4. Outliers & Extremes

• The Hotspot Matrix (Volatility + Risk): Scripts interacting with external APIs or web scraping are highly volatile. web_programming/instagram_crawler.py exhibits 100% Churn and 91.6% Tech Debt. This represents constant developer friction as external DOMs and APIs shift.
• Key Person Silos: There is a severe "Bus Factor" risk concerning core data structure implementations. Christian Clauss possesses 100% isolated ownership over critical structural files, including matrix_class.py, graph_adjacency_matrix.py, radix_tree.py, and problem_551/sol1.py.
• Design Slop: Files such as linear_algebra/src/test_linear_algebra.py (22 orphaned functions) and graphs/graph_adjacency_list.py (18 orphaned functions) reflect high design slop. These are likely test harnesses containing isolated validation functions that bypass the static dependency graph.
• Blind Bottlenecks: CI/CD and repository management scripts like scripts/build_directory_md.py operate with high severity (Blast Radius 1.28) but possess 80.2% Documentation Risk, meaning modifications to the automated indexing pipeline are flying blind.

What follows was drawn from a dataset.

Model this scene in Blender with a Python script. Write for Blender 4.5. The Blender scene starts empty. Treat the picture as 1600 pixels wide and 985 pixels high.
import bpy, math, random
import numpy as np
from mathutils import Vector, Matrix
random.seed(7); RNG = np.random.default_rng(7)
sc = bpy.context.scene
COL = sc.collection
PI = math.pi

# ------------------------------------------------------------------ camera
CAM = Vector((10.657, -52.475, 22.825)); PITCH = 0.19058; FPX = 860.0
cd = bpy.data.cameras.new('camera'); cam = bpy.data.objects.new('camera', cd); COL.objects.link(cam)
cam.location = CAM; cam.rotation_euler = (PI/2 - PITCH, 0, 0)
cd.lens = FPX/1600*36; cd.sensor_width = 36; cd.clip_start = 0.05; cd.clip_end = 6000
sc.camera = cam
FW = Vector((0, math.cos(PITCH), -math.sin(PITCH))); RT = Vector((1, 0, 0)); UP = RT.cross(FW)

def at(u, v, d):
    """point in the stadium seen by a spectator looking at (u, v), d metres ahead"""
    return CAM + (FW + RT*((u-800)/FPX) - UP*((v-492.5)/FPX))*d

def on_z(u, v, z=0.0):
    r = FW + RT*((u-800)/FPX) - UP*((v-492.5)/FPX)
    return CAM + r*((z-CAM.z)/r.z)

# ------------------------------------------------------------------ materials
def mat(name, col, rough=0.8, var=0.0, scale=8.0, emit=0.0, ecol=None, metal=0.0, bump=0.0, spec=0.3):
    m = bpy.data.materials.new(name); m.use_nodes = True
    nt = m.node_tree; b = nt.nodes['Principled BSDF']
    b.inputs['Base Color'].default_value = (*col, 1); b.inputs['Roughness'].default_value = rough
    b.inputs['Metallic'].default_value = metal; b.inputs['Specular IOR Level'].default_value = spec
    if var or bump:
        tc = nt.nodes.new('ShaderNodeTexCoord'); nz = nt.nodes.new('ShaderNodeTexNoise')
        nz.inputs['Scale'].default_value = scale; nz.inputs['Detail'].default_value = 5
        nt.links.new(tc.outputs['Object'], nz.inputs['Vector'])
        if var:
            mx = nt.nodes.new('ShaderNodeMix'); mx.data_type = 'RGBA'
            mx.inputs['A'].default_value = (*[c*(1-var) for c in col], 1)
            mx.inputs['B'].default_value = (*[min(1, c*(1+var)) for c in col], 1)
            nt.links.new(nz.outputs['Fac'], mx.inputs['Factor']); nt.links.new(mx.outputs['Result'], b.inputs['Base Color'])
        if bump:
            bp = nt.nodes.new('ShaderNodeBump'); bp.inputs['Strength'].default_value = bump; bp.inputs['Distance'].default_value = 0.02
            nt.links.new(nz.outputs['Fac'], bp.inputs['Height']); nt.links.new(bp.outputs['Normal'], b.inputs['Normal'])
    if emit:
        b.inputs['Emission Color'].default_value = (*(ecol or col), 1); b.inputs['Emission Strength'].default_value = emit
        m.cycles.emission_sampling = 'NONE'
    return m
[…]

5. Recommended Next Steps (Refactoring for Stability)

To stabilize the repository architecture and reduce maintenance friction, prioritize the following pragmatic actions:

1. Document the CI/CD Pipeline (Blind Bottleneck): Address the high documentation risk in scripts/build_directory_md.py and scripts/close_pull_requests_*.sh. Add explicit inline comments explaining the regex patterns and GitHub Actions flow to ensure contributors do not inadvertently break the automated documentation generation.
2. De-Silo Core Data Structures: Mitigate the extreme Key Person Dependency on Christian Clauss. Encourage peer review and shared maintenance for fundamental implementations like matrix/matrix_class.py and radix_tree.py to distribute domain knowledge.
3. Isolate Web Crawlers: Given the 100% churn rate of web_programming/instagram_crawler.py, consider isolating or deprecating brittle web-scraping scripts that rely on highly volatile third-party DOM structures. Such scripts incur disproportionate technical debt compared to stable mathematical algorithms.